The International Monetary Fund (IMF) has unveiled a forecast, Nigeria is bracing for a significant decline in its foreign reserves, expected to plummet to $24 billion by the year 2024.
The IMF’s latest Nigeria country report has sounded the alarm, indicating potential economic hurdles ahead for Africa’s largest economy.
As of February 8, 2024, data released by the Central Bank of Nigeria (CBN) revealed the country’s foreign reserves stood at $33.12 billion. However, projections from the IMF suggest a notable downturn looms on the horizon.
The report highlighted a surplus in Nigeria’s current account during the first half of 2023. However, this period also witnessed a concerning decline in reserves, attributed to a decrease in hydrocarbon exports exacerbated by rampant theft and inadequate investment in vital upstream infrastructure.
Furthermore, profit repatriation from the oil sector has seen a downturn, albeit partially offsetting the adverse effects on the current account.
Looking ahead to 2024–25, the IMF anticipates a challenging period for Nigeria’s financial account. The absence of new Eurobond issuances, coupled with significant repayments of existing funds and Eurobonds totaling $3.5 billion, alongside continued portfolio outflows, is expected to exacerbate the situation.

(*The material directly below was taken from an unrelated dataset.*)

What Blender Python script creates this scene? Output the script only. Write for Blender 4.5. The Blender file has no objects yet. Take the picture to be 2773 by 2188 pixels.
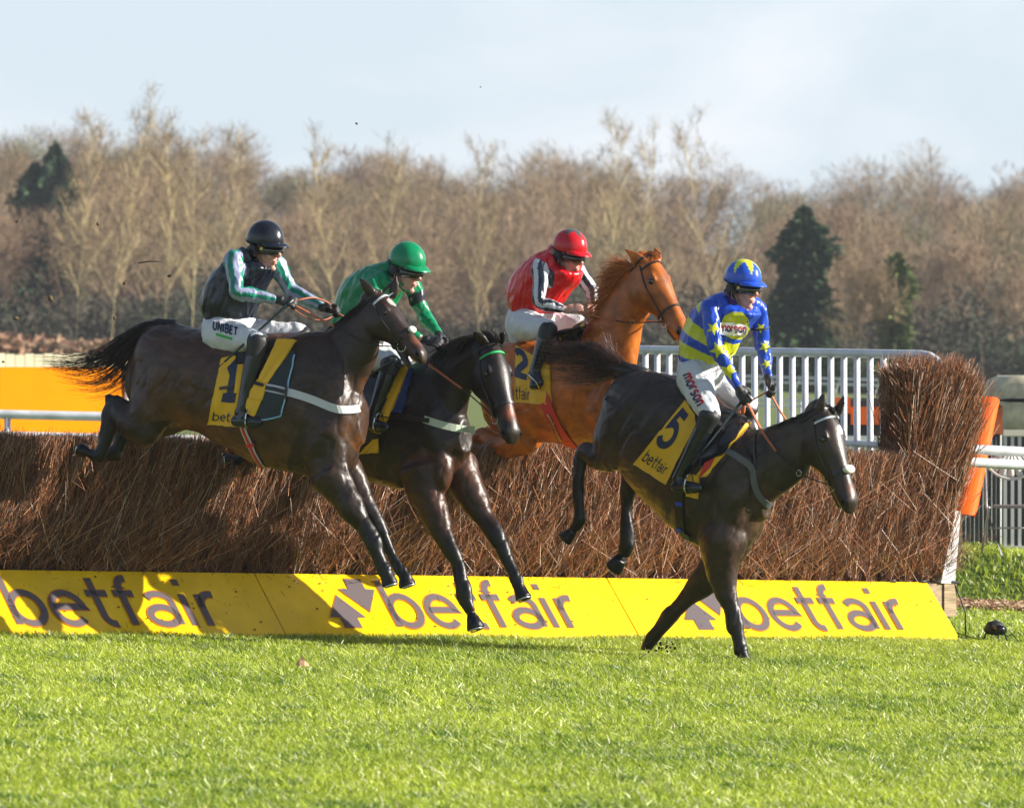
import bpy, bmesh, math, random
import numpy as np
from mathutils import Vector, Matrix
from mathutils.bvhtree import BVHTree
from mathutils.kdtree import KDTree

R = math.radians
random.seed(7)
RNG = np.random.default_rng(11)
scene = bpy.context.scene
COL = scene.collection

# ------------------------------------------------------------------ camera, sky, sun, exposure
F = 14755.0            # focal length in photo pixels (photo 2773 x 2188)
CX, HY = 1386.5, 986.0  # principal column, horizon row
CAMZ = 2.0
cam_d = bpy.data.cameras.new('camera')
cam = bpy.data.objects.new('camera', cam_d)
COL.objects.link(cam)
cam.location = (0, 0, CAMZ)
cam.rotation_euler = (R(90), 0, 0)
cam_d.sensor_width = 36.0
cam_d.lens = 36.0 * F / 2773.0
cam_d.shift_y = -(1094.0 - HY) / 2773.0
cam_d.clip_start = 1.0
cam_d.clip_end = 3000.0
cam_d.dof.use_dof = True
cam_d.dof.focus_distance = 37.8
cam_d.dof.aperture_fstop = 5.6
scene.camera = cam

SUN_EL, SUN_DIR = R(23), Vector((0.99, -0.08, 0)).normalized()
world = bpy.data.worlds.new('World')
scene.world = world
world.use_nodes = True
nt = world.node_tree
nt.nodes.clear()
out = nt.nodes.new('ShaderNodeOutputWorld')
bg = nt.nodes.new('ShaderNodeBackground')
sky = nt.nodes.new('ShaderNodeTexSky')
sky.sky_type = 'NISHITA'
sky.sun_disc = False
sky.sun_elevation = SUN_EL
sky.sun_rotation = math.atan2(SUN_DIR.x, SUN_DIR.y)
sky.air_density = 1.0
sky.dust_density = 0.6
sky.ozone_density = 2.2
tc = nt.nodes.new('ShaderNodeTexCoord')
mp = nt.nodes.new('ShaderNodeMapping')
mp.inputs['Scale'].default_value = (9, 9, 20)
mp.inputs['Location'].default_value = (3.1, 0.4, 0.35)
ns = nt.nodes.new('ShaderNodeTexNoise')
ns.inputs['Scale'].default_value = 1.3
ns.inputs['Detail'].default_value = 6
ns.inputs['Roughness'].default_value = 0.5
ns.inputs['Distortion'].default_value = 0.3
cr = nt.nodes.new('ShaderNodeMapRange')
cr.inputs['From Min'].default_value = 0.50
cr.inputs['From Max'].default_value = 0.72
cr.inputs['To Min'].default_value = 0.0
cr.inputs['To Max'].default_value = 0.62
mixc = nt.nodes.new('ShaderNodeMix')
mixc.data_type = 'RGBA'
mixc.inputs['B'].default_value = (8.9, 8.9, 9.2, 1)     # thin bright cloud
hz_ = nt.nodes.new('ShaderNodeMix'); hz_.data_type = 'RGBA'    # pale winter air mixed into the clear sky
hz_.inputs['Factor'].default_value = 0.82
hz_.inputs['B'].default_value = (6.6, 7.6, 8.6, 1)
nt.links.new(tc.outputs['Generated'], mp.inputs['Vector'])
nt.links.new(mp.outputs['Vector'], ns.inputs['Vector'])
nt.links.new(ns.outputs['Fac'], cr.inputs['Value'])
mu_ = nt.nodes.new('ShaderNodeMath'); mu_.operation = 'MULTIPLY'
sz_ = nt.nodes.new('ShaderNodeSeparateXYZ'); nt.links.new(tc.outputs['Generated'], sz_.inputs[0])
def by_height(a, b):     # pale near the horizon, clear blue overhead
    r_ = nt.nodes.new('ShaderNodeMapRange'); r_.interpolation_type = 'SMOOTHSTEP'
    r_.inputs['From Min'].default_value = 0.07; r_.inputs['From Max'].default_value = 0.5
    r_.inputs['To Min'].default_value = a; r_.inputs['To Max'].default_value = b
    nt.links.new(sz_.outputs['Z'], r_.inputs['Value']); return r_.outputs['Result']
nt.links.new(by_height(0.82, 0.1), hz_.inputs['Factor'])
nt.links.new(sky.outputs['Color'], hz_.inputs['A'])
nt.links.new(hz_.outputs['Result'], mixc.inputs['A'])
nt.links.new(cr.outputs['Result'], mu_.inputs[0]); nt.links.new(by_height(1.0, 0.25), mu_.inputs[1]); nt.links.new(mu_.outputs[0], mixc.inputs['Factor'])
nt.links.new(mixc.outputs['Result'], bg.inputs['Color'])
bg.inputs['Strength'].default_value = 0.056
nt.links.new(bg.outputs['Background'], out.inputs['Surface'])

sun_d = bpy.data.lights.new('sun', 'SUN')
sun_d.energy = 5.0
sun_d.angle = R(0.5)
sun_d.color = (1.0, 0.93, 0.82)
sun = bpy.data.objects.new('sun', sun_d)
COL.objects.link(sun)
to_sun = Vector((SUN_DIR.x * math.cos(SUN_EL), SUN_DIR.y * math.cos(SUN_EL), math.sin(SUN_EL)))
sun.rotation_euler = to_sun.to_track_quat('Z', 'Y').to_euler()
sun.location = (20, 20, 30)
scene.view_settings.view_transform = 'Standard'
scene.view_settings.look = 'None'
scene.view_settings.exposure = 1.1
scene.view_settings.gamma = 1.0
try:
    scene.cycles.use_denoising = True
    scene.cycles.max_bounces = 6
    scene.cycles.transparent_max_bounces = 6
except Exception:
    pass

# ------------------------------------------------------------------ helpers: geometry of the view
CAM = Vector((0, 0, CAMZ))
def ray(px, py):
    return Vector(((px - CX) / F, 1.0, -(py - HY) / F))
def P(px, py, Y):
    return CAM + ray(px, py) * Y
def smooth01(t):
    t = np.clip(t, 0, 1)
    return t * t * (3 - 2 * t)
def ground_z(X, Y):
    near = 0.007 - 0.045 * np.clip(X, -12, 12)
    far = 1.35 - 0.052 * np.clip(X, -60, 30)
    s = smooth01((np.asarray(Y, float) - 50) / 200.0)
    hill = smooth01((np.asarray(Y, float) - 325) / 130.0) * 10.5
    Yf = np.asarray(Y, float)
    bank = .46 * smooth01((Yf - 49.0) / .7) * smooth01((np.asarray(X, float) - 3.35) / .5) * (1 - smooth01((Yf - 58) / 8))
    return near * (1 - s) + far * s + hill + bank

# ------------------------------------------------------------------ helpers: objects
def empty(name, label=None, cat=None, loc=(0, 0, 0), group=None, kind=None):
    o = bpy.data.objects.new(name, None)
    COL.objects.link(o)
    o.location = loc
    o.empty_display_size = 0.1
    tag(o, label, cat, group, kind)
    return o
def tag(o, label=None, cat=None, group=None, kind=None):
    if label: o['label'] = label
    if cat: o['category'] = cat
    if group: o['group'] = group
    if kind: o['kind'] = kind
    return o
def mesh_np(name, verts, faces, mat, parent=None, smooth=False, col=None, origin=None):
    """verts Nx3 world coordinates, faces: (M x k array) or a list of such arrays / lists"""
    verts = np.asarray(verts, dtype=np.float32).reshape(-1, 3)
    if parent is not None:
        verts = verts - np.array(parent_world(parent), dtype=np.float32)
    elif origin is not None:
        verts = verts - np.array(origin, dtype=np.float32)
    me = bpy.data.meshes.new(name)
    if isinstance(faces, np.ndarray):
        faces = [faces]
    elif len(faces) and not isinstance(faces[0], np.ndarray):
        me.from_pydata([tuple(v) for v in verts.tolist()], [], [tuple(f) for f in faces])
        faces = None
    if faces is not None:
        loops = np.concatenate([f.ravel() for f in faces]).astype(np.int32)
        tot = np.concatenate([np.full(len(f), f.shape[1], dtype=np.int32) for f in faces])
        start = np.concatenate([[0], np.cumsum(tot)[:-1]]).astype(np.int32)
        me.vertices.add(len(verts)); me.loops.add(len(loops)); me.polygons.add(len(tot))
        me.vertices.foreach_set('co', verts.ravel())
        me.loops.foreach_set('vertex_index', loops)
        me.polygons.foreach_set('loop_start', start)
        me.polygons.foreach_set('loop_total', tot)
        me.update(calc_edges=True)
        me.validate()
    if col is not None:
        ca = me.color_attributes.new('col', 'FLOAT_COLOR', 'POINT')
        c4 = np.ones((len(me.vertices), 4), dtype=np.float32)
        c4[:, :3] = col
        ca.data.foreach_set('color', c4.ravel())
    if smooth:
        me.polygons.foreach_set('use_smooth', np.ones(len(me.polygons), dtype=bool))
    me.materials.append(mat)
    o = bpy.data.objects.new(name, me)
    COL.objects.link(o)
    if parent is not None:
        o.parent = parent
    elif origin is not None:
        o.location = origin
    return o
def parent_world(p):
    v = Vector((0, 0, 0))
    while p is not None:
        v += Vector(p.location)
        p = p.parent
    return v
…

Despite projections of a current account surplus, officially reported reserves are forecasted to decline to $24 billion in 2024. However, a potential recovery to $38 billion by 2028 is anticipated, driven by expected portfolio inflows resumption.
The IMF underscored the importance of effectively managing Nigeria’s external financial obligations, emphasizing the successful rollover of all maturing forwards and swaps as crucial to securing and expanding the country’s foreign reserves in the coming years.
This forecast arrives amidst challenges with foreign exchange illiquidity, adversely affecting Nigeria’s ability to clear its forex backlog and further depreciating the value of the Nigerian currency, denting foreign investment confidence.
In response, the Central Bank of Nigeria (CBN) has initiated measures to address the forex backlog, with significant outstanding balances yet to be cleared. Moreover, recent reforms by the CBN have injected over $1 billion in liquidity into the foreign exchange market, indicating a positive shift and signaling gradual improvement in the forex landscape.
These ongoing reforms in both the forex market and the oil sector are deemed critical for enhancing Nigeria’s attractiveness to foreign investors, bolstering foreign capital inflow, and fortifying the country’s foreign reserves essential for economic stability and growth.